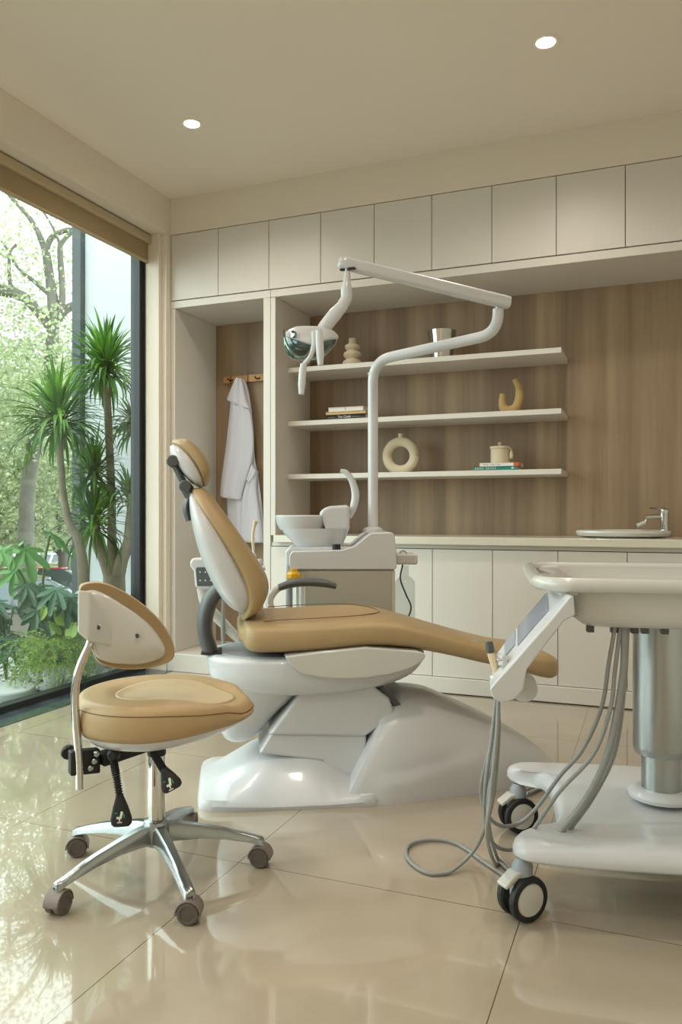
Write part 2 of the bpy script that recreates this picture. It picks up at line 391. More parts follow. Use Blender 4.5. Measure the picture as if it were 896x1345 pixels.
# ---- overhead cabinets
ED = [-2.866, -2.52, -2.165, -1.822, -1.486, -1.144, -.807, -.466, -.123, .217, .557, .897, XR-.002]
names = ['leftmost overhead white cabinet, in the corner beside the window', 'second overhead white cabinet from the left, above the coat',
         'third overhead white cabinet from the left, above the white divider', 'fourth overhead white cabinet from the left, left of the lamp arm tip',
         'fifth overhead white cabinet from the left, behind the lamp arm end', 'sixth overhead white cabinet from the left, above the middle of the sloping lamp arm',
         'seventh overhead white cabinet, above the right elbow of the lamp arm', 'eighth overhead white cabinet, below the right ceiling light',
         'rightmost overhead white cabinet, cut by the right edge of the photo']
for i in range(len(ED)-1):
    a, b = ED[i], ED[i+1]
    t = empty('overhead_cabinet', ((a+b)/2, YC, 2.365)); w = (b-a)/2
    if i < 9: tag(t, names[i], 'cabinet', 'overhead cabinets')
    else: tag(t, 'overhead white cabinet to the right, outside the photo', 'cabinet', 'overhead cabinets outside the photo')
    box('cabinet_body', (-w+.001, w-.001), (.022, .515), (.001, .42), 'gap', t, .0)
    box('door', (-w+.0018, w-.0018), (0, .02), (.004, .421), 'cab', t, .0012)
# ---- fitted frame: soffit panel, dividers, coat niche
nf = empty('coat_niche', (-2.52, YC, 0)); tag(nf, 'tall open white niche with wooden back where the white coat hangs', 'cabinet')
box('side_panel', (-.348, -.316), (0, .515), (.115, 2.317), 'cab', nf)
box('side_panel', (.318, .366), (0, .515), (.115, 2.317), 'cab', nf)
box('top_panel', (-.348, .366), (0, .515), (2.318, 2.363), 'cab', nf)
box('bottom_panel', (-.348, .366), (-.045, .515), (.0, .114), 'cab', nf, .004)
box('back_panel', (-.315, .317), (.505, .514), (.1155, 2.3165), 'wood', nf, 0)
sf = empty('shelving_frame', (-2.13, YC, 0)); tag(sf, 'white side panel and deep white top panel framing the shelves', 'cabinet')
box('side_panel', (-.022, .01), (0, .52), (.87, 2.317), 'cab', sf)
box('top_panel', (-.022, XR+2.13-.002), (0, .52), (2.318, 2.363), 'cab', sf)
# shelves
sh = ['topmost long white wall shelf, with the bubble vase and chrome cup', 'middle long white wall shelf, with the black book stack and U vase', 'lowest long white wall shelf, with the ring vase and canister']
ZS = [1.915, 1.58, 1.248]
for z, s in zip(ZS, sh):
    tag(box('wall_shelf', (-2.119, -.458), (4.42, 4.769), (z-.03, z), 'cab', bevel=.002), s, 'shelf', 'long white wall shelves')
# base cabinets
BE = [-2.152, -1.82, -1.482, -1.14, -.803, -.458, -.114, .23, .57, .91, XR-.002]
bn = ['leftmost white base cabinet, beside the coat niche behind the chair backrest', 'white base cabinet mostly hidden behind the dental unit', 'white base cabinet behind the hanging cable at the right side of the dental unit',
      'white base cabinet behind the leg rest of the dental chair', 'white base cabinet behind the cart control panel and leg rest tip', 'white base cabinet behind the hanging cart hoses',
      'rightmost white base cabinet, behind the cart column']
for i in range(len(BE)-1):
    a, b = BE[i], BE[i+1]; w = (b-a)/2
    t = empty('base_cabinet', ((a+b)/2, YC, .09))
    if i < 7: tag(t, bn[i], 'cabinet', 'white base cabinets')
    else: tag(t, 'white base cabinet to the right, outside the photo', 'cabinet', 'base cabinets outside the photo')
    box('cabinet_body', (-w+.001, w-.001), (.022, .515), (.002, .738), 'gap', t, 0)
    box('door', (-w+.0018, w-.0018), (0, .02), (.003, .712), 'cab', t, .0012)
struct(box('baseboard_back', (-2.152, XR), (4.235, 4.76), (.006, .09), 'cab', bevel=.002))
tag(box('worktop', (-2.118, XR-.002), (4.215, 4.768), (.829, .872), 'counter', bevel=.003), 'long off-white worktop running under the shelves to the sink', 'worktop')
struct(box('trim_5', (-2.152, XR), (4.262, 4.70), (.8285, .806), 'cab', bevel=0))

# ================================================================== SHELF OBJECTS
def shelf_xy(px, z, Y=4.6): p = onY(px, 675, Y); return (p.x, Y, z)
t = lathe('bubble_vase', [(.001, 0), (.04, 0), (.052, .012), (.056, .028), (.05, .042), (.036, .052), (.034, .056), (.046, .066), (.051, .08), (.045, .093), (.03, .102), (.029, .105),
          (.038, .113), (.043, .125), (.038, .137), (.024, .144), (.021, .15), (.021, .172), (.022, .176), (.016, .176), (.014, .165), (.001, .16)], 'ceramic')
t.location = shelf_xy(463, 1.915, 4.58); t.scale = (1.13, 1.13, 1.06); tag(t, 'cream bubble-shaped ceramic vase on the topmost shelf', 'vase')
t = empty('chrome_cup', shelf_xy(580.5, 1.915, 4.6)); tag(t, 'shiny chrome cup with flared rim standing on the topmost shelf', 'cup')
prof = [(.001, 0), (.064, 0), (.068, .004), (.07, .04), (.078, .12), (.088, .186), (.086, .187), (.075, .12), (.066, .04), (.06, .01), (.001, .008)]
v, f = latgeo(prof, 48)
v = [Vector((p[0]*(1+.02*math.cos(10*math.atan2(p[1], p[0]))), p[1]*(1+.02*math.cos(10*math.atan2(p[1], p[0]))), p[2])) for p in v]
mk('cup_body', v, f, 'chrome', t, ang=40)
t = empty('ring_vase', shelf_xy(526.5, 1.248, 4.58)); tag(t, 'cream ring-shaped ceramic vase with small neck on the lowest shelf', 'vase')
R_, r_ = .087, .025
ring = [Vector((R_*math.cos(a), 0, .1065+R_*math.sin(a))) for a in [2*PI*k/48 for k in range(49)]]
v, f = tubegeo(ring, r_, 20, sm=0, caps=False, ry=.03); mk('ring_body', v, f, 'ceramic', t, ang=80)
lathe('neck', [(.016, .205), (.0145, .215), (.0145, .24), (.017, .244), (.01, .244), (.01, .225), (.001, .222)], 'ceramic', t)
t = empty('u_shaped_vase', shelf_xy(671, 1.58, 4.6)); tag(t, 'ochre U-shaped ceramic vase with one taller arm on the middle shelf', 'vase')
pts = [(-.048, 0, .125), (-.05, 0, .07), (-.036, 0, .034), (0, 0, .026), (.034, 0, .045), (.05, 0, .1), (.046, 0, .16), (.024, 0, .205)]
mk('vase_body', *tubegeo(pts, [.015, .022, .026, .027, .027, .025, .021, .016], 20, up=(0, 1, 0)), 'ceramicd', t, ang=80)
t = empty('lidded_canister', shelf_xy(657, 1.248+.043, 4.57)); tag(t, 'cream lidded canister with tassel standing on the teal and white books', 'canister')
lathe('canister_body', [(.001, 0), (.05, 0), (.054, .004), (.054, .088), (.05, .09), (.001, .088)], 'ceramic', t)
ld = lathe('lid', [(.057, .088), (.059, .09), (.059, .098), (.055, .102), (.001, .104)], 'ceramic', t)
mk('knob', *latgeo([(.006, .1), (.006, .108), (.012, .114), (.013, .121), (.009, .127), (.001, .129)], 20), 'ceramic', ld)
g = G(); g.add(*tubegeo([(.05, -.02, .09), (.066, -.02, .085), (.068, -.02, .07)], .003, 8)); g.add(*latgeo([(.004, .028), (.009, .03), (.011, .05), (.007, .068), (.004, .072)], 12, (.068, -.02, 0)))
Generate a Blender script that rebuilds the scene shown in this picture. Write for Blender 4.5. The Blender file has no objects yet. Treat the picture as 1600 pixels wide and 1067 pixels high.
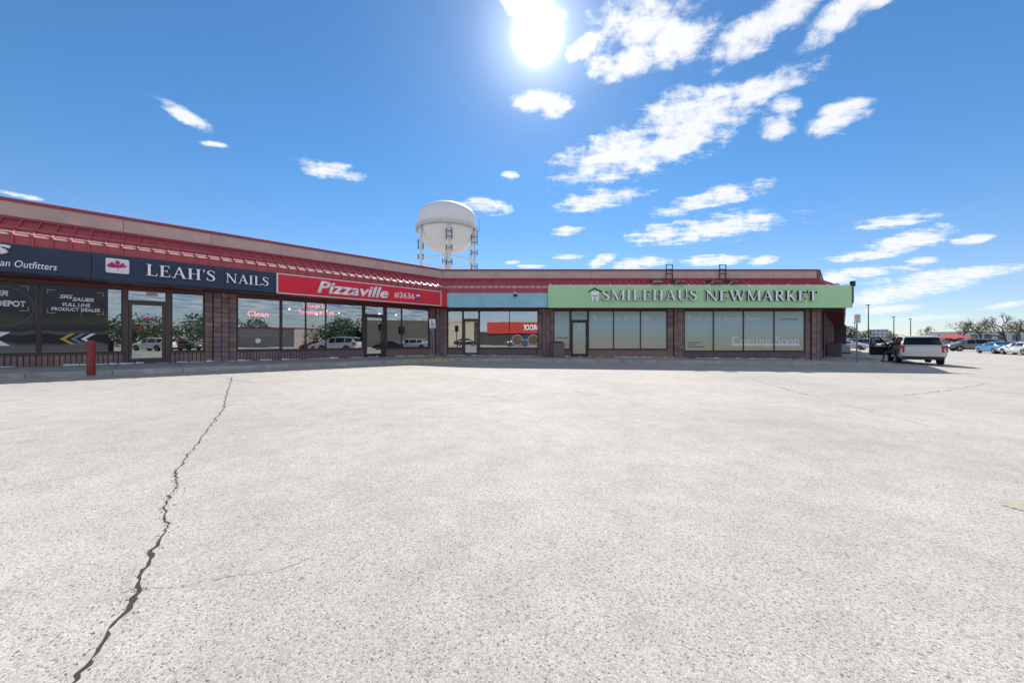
import bpy, bmesh, math, random
from mathutils import Vector, Matrix, noise as mnoise
random.seed(7)
R = math.radians
sc = bpy.context.scene
COL = sc.collection

# ------------------------------------------------------------------ camera
EYE = 1.17
cam = bpy.data.cameras.new('camera'); cam.lens = 12.6; cam.sensor_width = 36
cam.shift_y = -0.0016; cam.clip_end = 6000; cam.clip_start = 0.05
camo = bpy.data.objects.new('camera', cam); COL.objects.link(camo)
camo.location = (0, 0, EYE); camo.rotation_euler = (R(90), 0, 0)
sc.camera = camo

# ------------------------------------------------------------------ sky, sun, exposure
SUN_EL, SUN_AZ = 40.3, 4.1            # degrees above the horizon, degrees east of the view axis
sdir = Vector((math.sin(R(SUN_AZ))*math.cos(R(SUN_EL)), math.cos(R(SUN_AZ))*math.cos(R(SUN_EL)), math.sin(R(SUN_EL))))
sc.view_settings.view_transform = 'Standard'; sc.view_settings.look = 'None'
sc.view_settings.gamma = 1; sc.view_settings.use_curve_mapping = False
sc.view_settings.exposure = 1.4
sc.cycles.max_bounces = 6; sc.cycles.diffuse_bounces = 3; sc.cycles.glossy_bounces = 3; sc.cycles.transparent_max_bounces = 8; sc.cycles.transmission_bounces = 3
sc.cycles.caustics_reflective = False; sc.cycles.caustics_refractive = False
SKY_STRENGTH = 0.05
w = bpy.data.worlds.new('World'); sc.world = w; w.use_nodes = True
NT = w.node_tree; NT.nodes.clear()
def wn(t, **k):
    n = NT.nodes.new(t)
    for a, b in k.items(): setattr(n, a, b)
    return n
def wl(a, b): NT.links.new(a, b)
def wm(op, a, b=None, c=None, clamp=False):
    n = wn('ShaderNodeMath', operation=op, use_clamp=clamp)
    for i, v in enumerate((a, b, c)):
        if v is None: continue
        if isinstance(v, (int, float)): n.inputs[i].default_value = v
        else: wl(v, n.inputs[i])
    return n.outputs[0]
sky = wn('ShaderNodeTexSky', sky_type='NISHITA', sun_disc=False)
sky.sun_elevation = R(SUN_EL); sky.sun_rotation = R(SUN_AZ)
sky.altitude = 250; sky.air_density = 1.0; sky.dust_density = 0.0; sky.ozone_density = 2.6
tc = wn('ShaderNodeTexCoord'); sep = wn('ShaderNodeSeparateXYZ'); wl(tc.outputs['Generated'], sep.inputs[0])
dx, dy, dz = sep.outputs
# cloud layer: position on a flat layer overhead (x/z, y/z); individual clouds by their bearing from the lot
dyc = wm('MAXIMUM', dy, 0.02); uu = wm('DIVIDE', dx, dyc); vv = wm('DIVIDE', dz, dyc)
uv1 = wn('ShaderNodeCombineXYZ'); wl(uu, uv1.inputs[0]); wl(vv, uv1.inputs[1]); uv1.inputs[2].default_value = 1
dzc = wm('MAXIMUM', dz, 0.03)
pl = wn('ShaderNodeCombineXYZ'); wl(wm('DIVIDE', dx, dzc), pl.inputs[0]); wl(wm('DIVIDE', dy, dzc), pl.inputs[1])
CLOUDS = [  # east, up, half length, half width, tilt (per unit distance north)
 (.330,.520,.22,.075,14),(.480,.600,.20,.095,20),(.690,.700,.19,.042,21),(.42,.55,.10,.07,10),
 (.375,.900,.19,.085,20),(.32,.775,.12,.05,14),(.470,.83,.13,.06,35),(.68,.86,.22,.058,34),(.60,.80,.09,.045,40),(.95,.93,.18,.045,38),(.80,.95,.16,.04,30),(1.05,.97,.12,.03,30),
 (.05,.945,.09,.055,-10),(.06,.665,.07,.030,12),(.125,.655,.05,.040,35),(.20,.82,.06,.030,42),
 (.74,.595,.06,.045,20),(.76,.66,.05,.03,10),(.91,.62,.105,.040,24),(.245,.392,.125,.030,11),(.555,.392,.17,.027,14),(.60,.405,.09,.03,10),
 (.55,.312,.24,.036,7),(.62,.325,.13,.038,5),(.45,.30,.12,.026,12),(-.072,.374,.075,.023,-6),(-.005,.458,.026,.014,0),(-.51,.473,.095,.028,-11),
 (-.92,.63,.10,.020,-27),(-.83,.545,.045,.009,-8),(-1.38,.405,.07,.007,-12),(.16,.306,.045,.014,5),(.16,.232,.05,.008,0),(.245,.22,.04,.016,25),(.36,.213,.085,.019,6),
 (.565,.222,.10,.016,3),(.70,.221,.045,.013,8),(.26,.226,.03,.010,20),(1.07,.330,.125,.020,8),(1.10,.275,.14,.030,13),(.99,.235,.125,.016,6),(1.17,.29,.07,.028,15),
 (1.285,.280,.065,.014,8),(1.14,.220,.045,.012,5),(1.00,.190,.14,.016,4),(1.22,.180,.24,.020,6),(1.10,.140,.22,.030,10),(1.15,.155,.14,.02,5),
 (.98,.110,.12,.018,4),(.90,.172,.06,.022,0),(1.38,.097,.10,.010,9),(1.15,.06,.12,.008,4),(1.05,.085,.10,.012,5),(-.3,.20,.05,.006,5),(.05,.205,.04,.006,0),(.0,.215,.025,.006,0),
]
rmin = None
for (cu, cv, a, b, t) in CLOUDS:
    c_, s_ = math.cos(R(t)), math.sin(R(t))
    def dot(v):
        n = wn('ShaderNodeVectorMath', operation='DOT_PRODUCT'); wl(uv1.outputs[0], n.inputs[0]); n.inputs[1].default_value = v
        return n.outputs['Value']
    A = dot((c_/a, s_/a, -(cu*c_+cv*s_)/a)); B = dot((-s_/b, c_/b, -(-cu*s_+cv*c_)/b))
    r2 = wm('MULTIPLY_ADD', A, A, wm('MULTIPLY', B, B))
    rmin = r2 if rmin is None else wm('MINIMUM', rmin, r2)
def noise(vec, scale, det, rough, dist=0.0):
    n = wn('ShaderNodeTexNoise'); n.inputs['Scale'].default_value = scale; n.inputs['Detail'].default_value = det
    n.inputs['Roughness'].default_value = rough; n.inputs['Distortion'].default_value = dist; wl(vec, n.inputs['Vector']); return n.outputs['Fac']
mp = wn('ShaderNodeMapping'); mp.inputs['Rotation'].default_value = (0, 0, R(-35)); mp.inputs['Scale'].default_value = (1, 1.9, 1); wl(pl.outputs[0], mp.inputs[0])
n1 = noise(mp.outputs[0], 4.2, 9, .62, .25)
n2 = noise(tc.outputs['Generated'], 24, 7, .66, .35)
nn = wm('ADD', wm('MULTIPLY', n1, .55), wm('MULTIPLY', n2, .45))
mask = wm('SUBTRACT', 1.0, wm('MINIMUM', rmin, 3.0))
dens = wm('ADD', wm('MULTIPLY', mask, .46), wm('MULTIPLY', wm('SUBTRACT', nn, .475), 2.9))
mr = wn('ShaderNodeMapRange', interpolation_type='SMOOTHSTEP'); wl(dens, mr.inputs[0])
mr.inputs[1].default_value = -.02; mr.inputs[2].default_value = .62
front = mr.outputs[0]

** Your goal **
Select the lines from the entries that include the word "Blender".

** Task result **
Write part 2 of the bpy script that recreates this picture. It picks up at line 391. More parts follow. Use Blender 4.5. Measure the picture as if it were 896x1345 pixels.
Generate a Blender script that rebuilds the scene shown in this picture. Write for Blender 4.5. The Blender file has no objects yet. Treat the picture as 1600 pixels wide and 1067 pixels high.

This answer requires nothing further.